Literary Artist & Educator

Sarah Shotland is the author of the novel Junkette, and a playwright whose work has been performed in professional theaters around the world.

Sarah was a 2018 Equal Justice Resident at the Santa Fe Art Institute, where she worked on her current project, a collection of essays about teaching creative writing in jails and prisons. Her essays about the subject have appeared or are forthcoming in Creative Nonfiction, Baltimore Review, Lunch Ticket, and Proximity, where she won the Proximity Personal Essay Prize, judged by Paul Lisicky. Sarah regularly speaks and writes about art as a tool for prison abolition. You can listen to a super-quick, 140 second talk here.

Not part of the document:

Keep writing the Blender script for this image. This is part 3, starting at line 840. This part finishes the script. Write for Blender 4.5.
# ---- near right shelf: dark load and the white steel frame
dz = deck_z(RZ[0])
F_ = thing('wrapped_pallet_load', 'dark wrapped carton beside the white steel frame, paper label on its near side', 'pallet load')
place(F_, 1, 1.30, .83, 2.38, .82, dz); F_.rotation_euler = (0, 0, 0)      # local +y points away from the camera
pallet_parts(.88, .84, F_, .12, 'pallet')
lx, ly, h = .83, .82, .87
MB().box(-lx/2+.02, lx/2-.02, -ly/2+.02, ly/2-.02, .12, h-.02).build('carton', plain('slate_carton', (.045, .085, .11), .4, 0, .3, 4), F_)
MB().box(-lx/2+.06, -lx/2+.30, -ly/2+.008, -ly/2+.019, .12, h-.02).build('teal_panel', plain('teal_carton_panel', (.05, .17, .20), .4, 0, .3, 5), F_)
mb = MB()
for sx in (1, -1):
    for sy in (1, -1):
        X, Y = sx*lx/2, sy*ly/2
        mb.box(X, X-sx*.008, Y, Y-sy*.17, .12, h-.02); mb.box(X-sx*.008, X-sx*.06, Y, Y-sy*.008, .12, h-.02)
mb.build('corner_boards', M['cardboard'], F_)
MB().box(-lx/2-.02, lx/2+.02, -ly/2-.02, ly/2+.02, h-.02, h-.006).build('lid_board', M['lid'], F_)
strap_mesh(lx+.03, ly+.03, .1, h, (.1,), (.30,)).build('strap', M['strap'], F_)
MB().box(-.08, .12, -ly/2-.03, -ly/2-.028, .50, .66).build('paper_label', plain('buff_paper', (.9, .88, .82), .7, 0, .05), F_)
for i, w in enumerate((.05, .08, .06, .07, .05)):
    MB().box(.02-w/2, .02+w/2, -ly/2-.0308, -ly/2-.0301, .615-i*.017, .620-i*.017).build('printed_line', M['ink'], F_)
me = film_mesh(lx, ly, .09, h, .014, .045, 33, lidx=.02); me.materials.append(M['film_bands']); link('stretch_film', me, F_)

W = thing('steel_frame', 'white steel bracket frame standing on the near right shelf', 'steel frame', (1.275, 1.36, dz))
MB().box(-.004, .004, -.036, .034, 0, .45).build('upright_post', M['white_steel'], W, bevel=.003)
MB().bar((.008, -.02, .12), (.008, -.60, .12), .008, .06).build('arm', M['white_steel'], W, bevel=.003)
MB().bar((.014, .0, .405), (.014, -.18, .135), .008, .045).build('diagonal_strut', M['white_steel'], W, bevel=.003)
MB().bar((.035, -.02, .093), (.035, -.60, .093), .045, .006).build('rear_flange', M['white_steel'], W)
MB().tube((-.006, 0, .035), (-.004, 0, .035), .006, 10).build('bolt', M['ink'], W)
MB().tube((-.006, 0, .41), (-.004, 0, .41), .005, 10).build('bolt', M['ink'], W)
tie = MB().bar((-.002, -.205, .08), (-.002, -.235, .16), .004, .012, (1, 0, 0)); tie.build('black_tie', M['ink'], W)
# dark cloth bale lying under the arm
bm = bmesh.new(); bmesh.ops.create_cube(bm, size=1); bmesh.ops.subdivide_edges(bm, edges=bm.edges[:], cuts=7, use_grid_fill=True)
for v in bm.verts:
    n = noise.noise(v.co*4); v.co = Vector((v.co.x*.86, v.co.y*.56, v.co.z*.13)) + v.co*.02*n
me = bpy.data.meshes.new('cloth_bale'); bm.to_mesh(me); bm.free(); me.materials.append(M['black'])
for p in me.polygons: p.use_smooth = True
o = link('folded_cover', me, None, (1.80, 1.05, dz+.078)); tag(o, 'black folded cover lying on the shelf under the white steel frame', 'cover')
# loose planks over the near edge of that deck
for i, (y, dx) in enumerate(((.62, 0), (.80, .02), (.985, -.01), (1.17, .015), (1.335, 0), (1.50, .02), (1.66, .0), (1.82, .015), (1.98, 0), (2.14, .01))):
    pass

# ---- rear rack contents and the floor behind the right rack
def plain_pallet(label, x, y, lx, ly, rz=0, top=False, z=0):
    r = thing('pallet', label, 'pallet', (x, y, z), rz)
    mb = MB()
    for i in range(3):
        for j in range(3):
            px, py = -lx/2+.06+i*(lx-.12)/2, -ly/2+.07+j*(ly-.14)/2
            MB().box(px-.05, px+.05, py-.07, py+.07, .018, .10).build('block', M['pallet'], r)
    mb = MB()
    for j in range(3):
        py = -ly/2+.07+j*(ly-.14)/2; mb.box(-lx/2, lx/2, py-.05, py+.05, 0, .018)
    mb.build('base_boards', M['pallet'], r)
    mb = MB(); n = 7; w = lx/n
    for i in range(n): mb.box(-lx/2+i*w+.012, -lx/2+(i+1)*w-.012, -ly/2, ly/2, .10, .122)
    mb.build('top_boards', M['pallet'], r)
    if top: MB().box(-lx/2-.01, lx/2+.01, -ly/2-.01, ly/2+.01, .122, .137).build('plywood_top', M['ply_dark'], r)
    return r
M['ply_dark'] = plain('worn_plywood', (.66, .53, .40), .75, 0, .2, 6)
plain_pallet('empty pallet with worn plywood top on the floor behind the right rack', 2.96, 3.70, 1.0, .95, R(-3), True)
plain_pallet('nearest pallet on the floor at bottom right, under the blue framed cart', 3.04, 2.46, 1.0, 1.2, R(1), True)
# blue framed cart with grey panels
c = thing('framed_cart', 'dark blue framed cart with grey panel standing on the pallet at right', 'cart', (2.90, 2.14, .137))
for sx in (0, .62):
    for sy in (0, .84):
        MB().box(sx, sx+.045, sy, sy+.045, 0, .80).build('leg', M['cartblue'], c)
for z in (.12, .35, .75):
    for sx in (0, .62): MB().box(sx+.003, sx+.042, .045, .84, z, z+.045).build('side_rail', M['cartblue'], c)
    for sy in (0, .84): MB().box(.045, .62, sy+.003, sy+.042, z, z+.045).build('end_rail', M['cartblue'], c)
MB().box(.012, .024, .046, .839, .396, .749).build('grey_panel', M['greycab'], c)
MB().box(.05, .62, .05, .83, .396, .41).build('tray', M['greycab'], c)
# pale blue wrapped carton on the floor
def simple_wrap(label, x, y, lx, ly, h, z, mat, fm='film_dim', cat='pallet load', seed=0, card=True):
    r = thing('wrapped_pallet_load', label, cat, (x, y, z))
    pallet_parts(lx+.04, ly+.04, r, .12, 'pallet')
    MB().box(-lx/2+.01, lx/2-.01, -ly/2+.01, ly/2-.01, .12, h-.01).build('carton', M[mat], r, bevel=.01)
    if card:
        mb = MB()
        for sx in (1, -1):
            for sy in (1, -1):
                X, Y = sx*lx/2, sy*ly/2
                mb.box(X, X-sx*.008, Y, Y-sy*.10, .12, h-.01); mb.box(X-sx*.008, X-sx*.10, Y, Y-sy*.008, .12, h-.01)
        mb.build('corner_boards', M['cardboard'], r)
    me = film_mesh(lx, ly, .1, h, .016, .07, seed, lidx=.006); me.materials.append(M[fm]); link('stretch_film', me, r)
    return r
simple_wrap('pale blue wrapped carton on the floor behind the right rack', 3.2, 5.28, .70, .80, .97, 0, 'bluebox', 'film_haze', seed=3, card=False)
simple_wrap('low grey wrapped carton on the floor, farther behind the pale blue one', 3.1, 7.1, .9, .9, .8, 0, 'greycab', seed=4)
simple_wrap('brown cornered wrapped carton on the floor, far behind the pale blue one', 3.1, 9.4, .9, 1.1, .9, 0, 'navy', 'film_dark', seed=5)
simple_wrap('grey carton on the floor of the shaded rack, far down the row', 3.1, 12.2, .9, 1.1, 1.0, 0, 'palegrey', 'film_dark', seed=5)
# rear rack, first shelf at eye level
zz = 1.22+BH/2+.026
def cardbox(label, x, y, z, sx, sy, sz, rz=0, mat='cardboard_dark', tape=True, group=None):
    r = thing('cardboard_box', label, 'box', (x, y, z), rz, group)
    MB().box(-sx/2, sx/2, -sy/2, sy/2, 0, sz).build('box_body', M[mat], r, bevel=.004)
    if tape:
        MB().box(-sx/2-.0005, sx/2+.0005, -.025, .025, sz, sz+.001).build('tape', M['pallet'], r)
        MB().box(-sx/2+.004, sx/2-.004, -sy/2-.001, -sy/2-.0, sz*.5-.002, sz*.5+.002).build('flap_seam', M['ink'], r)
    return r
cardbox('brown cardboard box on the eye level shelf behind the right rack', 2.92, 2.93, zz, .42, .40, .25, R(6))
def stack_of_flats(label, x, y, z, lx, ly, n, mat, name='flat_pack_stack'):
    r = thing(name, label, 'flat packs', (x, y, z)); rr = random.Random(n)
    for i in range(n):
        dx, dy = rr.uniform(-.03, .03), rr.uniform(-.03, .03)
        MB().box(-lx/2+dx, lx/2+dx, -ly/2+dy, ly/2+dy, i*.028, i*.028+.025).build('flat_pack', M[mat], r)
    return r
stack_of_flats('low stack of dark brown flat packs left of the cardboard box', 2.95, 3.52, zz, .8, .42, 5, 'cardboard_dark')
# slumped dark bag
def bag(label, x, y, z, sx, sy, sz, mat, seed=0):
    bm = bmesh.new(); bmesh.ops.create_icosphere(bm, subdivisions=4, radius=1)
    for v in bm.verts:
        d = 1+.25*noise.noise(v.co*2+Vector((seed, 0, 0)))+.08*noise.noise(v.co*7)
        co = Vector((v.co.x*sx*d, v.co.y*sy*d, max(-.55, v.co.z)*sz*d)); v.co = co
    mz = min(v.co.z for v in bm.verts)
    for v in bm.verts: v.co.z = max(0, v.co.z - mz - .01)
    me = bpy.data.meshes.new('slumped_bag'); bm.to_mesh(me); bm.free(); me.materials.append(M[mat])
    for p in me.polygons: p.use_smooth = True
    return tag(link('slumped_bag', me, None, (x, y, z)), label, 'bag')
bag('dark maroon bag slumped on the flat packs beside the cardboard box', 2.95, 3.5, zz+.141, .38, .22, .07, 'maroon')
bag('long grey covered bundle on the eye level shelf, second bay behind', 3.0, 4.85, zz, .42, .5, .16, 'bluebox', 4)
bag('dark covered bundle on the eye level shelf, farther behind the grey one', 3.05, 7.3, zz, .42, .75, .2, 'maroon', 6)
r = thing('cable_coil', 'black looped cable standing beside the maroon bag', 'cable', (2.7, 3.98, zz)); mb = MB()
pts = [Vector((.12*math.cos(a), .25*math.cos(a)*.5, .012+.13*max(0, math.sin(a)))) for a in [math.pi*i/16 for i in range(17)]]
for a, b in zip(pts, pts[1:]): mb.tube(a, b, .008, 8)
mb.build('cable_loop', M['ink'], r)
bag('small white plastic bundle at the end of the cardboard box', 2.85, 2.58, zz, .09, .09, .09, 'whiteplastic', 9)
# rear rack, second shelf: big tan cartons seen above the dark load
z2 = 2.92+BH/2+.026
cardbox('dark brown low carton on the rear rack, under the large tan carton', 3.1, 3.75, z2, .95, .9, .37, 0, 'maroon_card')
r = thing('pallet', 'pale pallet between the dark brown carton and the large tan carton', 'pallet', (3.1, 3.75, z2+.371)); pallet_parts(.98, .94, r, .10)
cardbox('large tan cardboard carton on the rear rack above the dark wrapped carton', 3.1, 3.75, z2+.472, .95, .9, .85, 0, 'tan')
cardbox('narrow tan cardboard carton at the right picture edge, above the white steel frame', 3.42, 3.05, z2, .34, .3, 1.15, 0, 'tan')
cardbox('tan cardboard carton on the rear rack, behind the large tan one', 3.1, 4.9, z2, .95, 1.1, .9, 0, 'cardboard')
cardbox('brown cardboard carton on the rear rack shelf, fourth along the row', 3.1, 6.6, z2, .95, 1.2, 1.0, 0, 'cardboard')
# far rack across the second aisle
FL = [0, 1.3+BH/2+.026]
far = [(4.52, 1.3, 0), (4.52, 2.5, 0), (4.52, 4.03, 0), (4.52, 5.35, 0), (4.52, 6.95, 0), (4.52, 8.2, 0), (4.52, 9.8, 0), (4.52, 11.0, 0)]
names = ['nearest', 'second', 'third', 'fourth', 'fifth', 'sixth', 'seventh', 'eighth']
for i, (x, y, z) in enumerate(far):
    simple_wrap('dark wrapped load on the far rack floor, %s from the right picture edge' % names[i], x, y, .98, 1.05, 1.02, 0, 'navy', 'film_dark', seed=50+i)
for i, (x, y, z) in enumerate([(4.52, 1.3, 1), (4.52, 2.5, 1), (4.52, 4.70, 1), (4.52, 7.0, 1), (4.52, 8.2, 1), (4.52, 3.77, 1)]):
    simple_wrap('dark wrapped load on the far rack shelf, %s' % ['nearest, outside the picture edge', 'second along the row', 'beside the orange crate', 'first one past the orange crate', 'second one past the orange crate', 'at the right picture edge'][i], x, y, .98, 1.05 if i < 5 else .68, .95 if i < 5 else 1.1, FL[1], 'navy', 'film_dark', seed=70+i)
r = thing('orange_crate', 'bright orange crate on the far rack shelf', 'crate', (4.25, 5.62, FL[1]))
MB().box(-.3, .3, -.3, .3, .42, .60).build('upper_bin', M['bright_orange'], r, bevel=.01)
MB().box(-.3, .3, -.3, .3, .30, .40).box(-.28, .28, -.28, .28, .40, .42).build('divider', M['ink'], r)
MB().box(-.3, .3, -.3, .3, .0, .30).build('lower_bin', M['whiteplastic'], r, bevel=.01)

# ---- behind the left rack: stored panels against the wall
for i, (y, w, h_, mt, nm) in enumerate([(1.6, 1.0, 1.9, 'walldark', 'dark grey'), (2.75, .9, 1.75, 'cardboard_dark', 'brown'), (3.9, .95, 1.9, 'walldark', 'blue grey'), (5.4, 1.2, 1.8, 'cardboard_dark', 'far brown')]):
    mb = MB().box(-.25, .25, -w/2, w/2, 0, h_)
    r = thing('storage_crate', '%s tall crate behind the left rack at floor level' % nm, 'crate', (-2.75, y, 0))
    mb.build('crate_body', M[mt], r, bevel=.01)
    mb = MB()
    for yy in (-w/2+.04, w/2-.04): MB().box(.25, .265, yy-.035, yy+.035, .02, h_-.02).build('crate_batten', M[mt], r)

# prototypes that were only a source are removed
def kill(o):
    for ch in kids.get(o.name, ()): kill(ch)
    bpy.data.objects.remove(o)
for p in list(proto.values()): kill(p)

She is the cofounder and Program Coordinator of Words Without Walls, which brings creative writing classes to jails, prisons and rehabilitation centers in Pittsburgh, PA.  With Sheryl St. Germain, she coedited the literary anthology Words without Walls: Writers on Addiction, Violence & Incarceration, published by Trinity University Press in spring of 2015.

Her most recent play, Cereus Moonlight, was commissioned by miR Theater.  After opening on the Space Coast of Florida, it played at the 25th annual Rhino Fest in Chicago.  Other work for the stage has been performed in theaters in Dallas, Austin, New Orleans, and Chicago, and internationally in Spain and China. She’s also written commissioned work for Corningworks Dance and Sonarcheology Pittsburgh.

She is Assistant Professor of English at Chatham University, where she teaches in the MFA in Creative Writing program.